On vit ces deux situations opposées, deux tendances contraires. Ce n’est pas évident, mais finalement cohérent avec cette époque déstructurée, aux multiples injonctions, incertaine. Et puisque l’on ne voyage plus, on a plus que jamais besoin de parfums qui nous invitent à l’évasion par l’histoire qu’ils racontent, et qu’on découvre ; des parfums qui nous emportent ailleurs, générateurs d’émotions, et quoi de plus générateur d’émotions que nos souvenirs de voyages ?
Aujourd’hui, quelles sont les notes qui nous rappellent le voyage ?

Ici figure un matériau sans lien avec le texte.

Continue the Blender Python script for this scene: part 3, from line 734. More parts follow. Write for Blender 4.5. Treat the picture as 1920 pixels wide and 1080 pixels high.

Tout est très subjectif et lié à notre histoire, mais aussi à nos souvenirs. Ainsi une note gourmande-chocolatée peut nous transporter quelques années auparavant dans la cuisine de notre grand-mère lors de la préparation d’un gâteau, une odeur solaire de monoï et de fleur de tiaré nous rappelle nos dernières vacances au soleil des Tropiques, une note chaude de tabac blond, aux facettes fruitées, épicées, ambrées nous plonge dans une fin d’après-midi d’été lorsque l’on quitte cette plage corse, bordée d’immortelles et de cistes. Des voyages imaginaires ou intérieurs qui nous font du bien.
Il existe de nombreuses tendances qui parcourent l’univers des parfums actuellement ; mais si on n’en retenait qu’une… ?
Si on en dégageait une seule, ce serait l’explosion des demandes sur la naturalité, que ce soit les notes olfactives reproduisant une odeur naturelle, ou un focus sur les ingrédients naturels ; et en parallèle, une demande très forte des utilisateurs de parfum d’éco-responsabilité et de transparence. Aujourd’hui, ce qui est vrai pour tous les secteurs est vrai en parfumerie : les consommateurs attendent de leurs marques un engagement environnemental et social, tant au niveau des formules que des packagings ou des valeurs revendiquées. Je relève d’ailleurs que la Fragrance Foundation France a justement créé récemment le Prix de l’Innovation Responsable pour un Parfum ; il me semble que ce Prix, qui met en avant les innovations liées à l’engagement responsable des parfums, est tout à fait en ligne avec les attentes des utilisateurs en matière de transparence.